Pricing & Plans (Redpanda context)
Redpanda offers:
-
Community Edition (free, BSL licensed):
Best for developers and small teams needing Kafka‑compatible streaming for development and test. You get the single‑binary architecture and performance benefits, but not the full Enterprise control plane (RBAC, SSO, audit logging, FIPS, 24x7 support). -
Enterprise Edition (commercial):
Best for production teams needing enterprise security (RBAC, ACLs, SSO, OIDC/Kerberos, audit logging, FIPS‑compliant binary), observability, tiered storage, read replicas, continuous balancing, and 24x7 support with SLAs, a dedicated account manager, and direct Slack access.
Confluent’s pricing is separate (Cloud consumption and/or Platform licensing) and depends on which services and deployment models you choose.
Frequently Asked Questions
How does Redpanda’s RBAC compare to Confluent’s for large, multi‑team environments?
Short Answer: Both support multi‑team isolation, but Redpanda centralizes RBAC and ACLs in a single binary, while Confluent spreads roles across multiple components and services.
Details:
In Redpanda Enterprise, you define roles and ACLs directly on the same cluster process that handles your Kafka traffic and console access. This simplifies identity mapping and enforcement, especially when you tie RBAC into OIDC or Kerberos. For large organizations, you can map IdP groups to roles and enforce fine‑grained ACLs on topics and consumer groups.
Confluent supports sophisticated RBAC across brokers, schema registry, ksqlDB, and management tooling, but each component can have its own configuration and lifecycle. That can be a plus if you need nuanced, component‑level roles, but it also increases the operational burden of keeping policies aligned across the stack.
Is Redpanda suitable for highly regulated, FIPS‑bound environments where Confluent is traditionally used?

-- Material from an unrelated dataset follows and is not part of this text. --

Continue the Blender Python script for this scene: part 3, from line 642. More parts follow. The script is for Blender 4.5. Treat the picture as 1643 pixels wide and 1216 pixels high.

Short Answer: Yes. Redpanda Enterprise ships a FIPS‑compliant binary, enterprise security controls, and can run in your own VPC or air‑gapped environments.
Details:
If you’re in government, defense, finance, or healthcare, you usually need three things at once:
- FIPS‑validated crypto
- Strong identity and authorization controls (SSO, OIDC/Kerberos, RBAC, ACLs)
- Complete audit trails for compliance and investigations
Redpanda Enterprise is designed for exactly this: FIPS‑compliant binary, TLS, OIDC/Kerberos auth, RBAC, fine‑grained ACLs, audit logging, and deployment flexibility from BYOC to air‑gapped clusters. You still get Kafka API compatibility and high throughput without managing Kafka’s traditional complexity. Confluent remains an option in many regulated environments as well, but often with a heavier, multi‑component footprint.
Summary
When you zoom in on enterprise controls—RBAC, SSO, audit logging, and FIPS—the difference between Redpanda and Confluent isn’t whether they take security seriously. They both do. The real split is how much control you get per unit of complexity.
Redpanda packages Kafka‑compatible streaming, identity, authorization, audit logging, and FIPS compliance into a single C++ binary that can run from your VPC to air‑gapped clusters. That simplicity matters when you’re running GBps workloads, building agentic systems that write back into your infrastructure, and answering to governance teams who need a permanent, replayable record.
Confluent gives you a broad ecosystem and mature security features, but spread across multiple components and, in Cloud, a SaaS control plane. If you value an “agent‑first data infrastructure” that you own, can harden for compliance, and can reason about as one control surface, Redpanda is built for that era.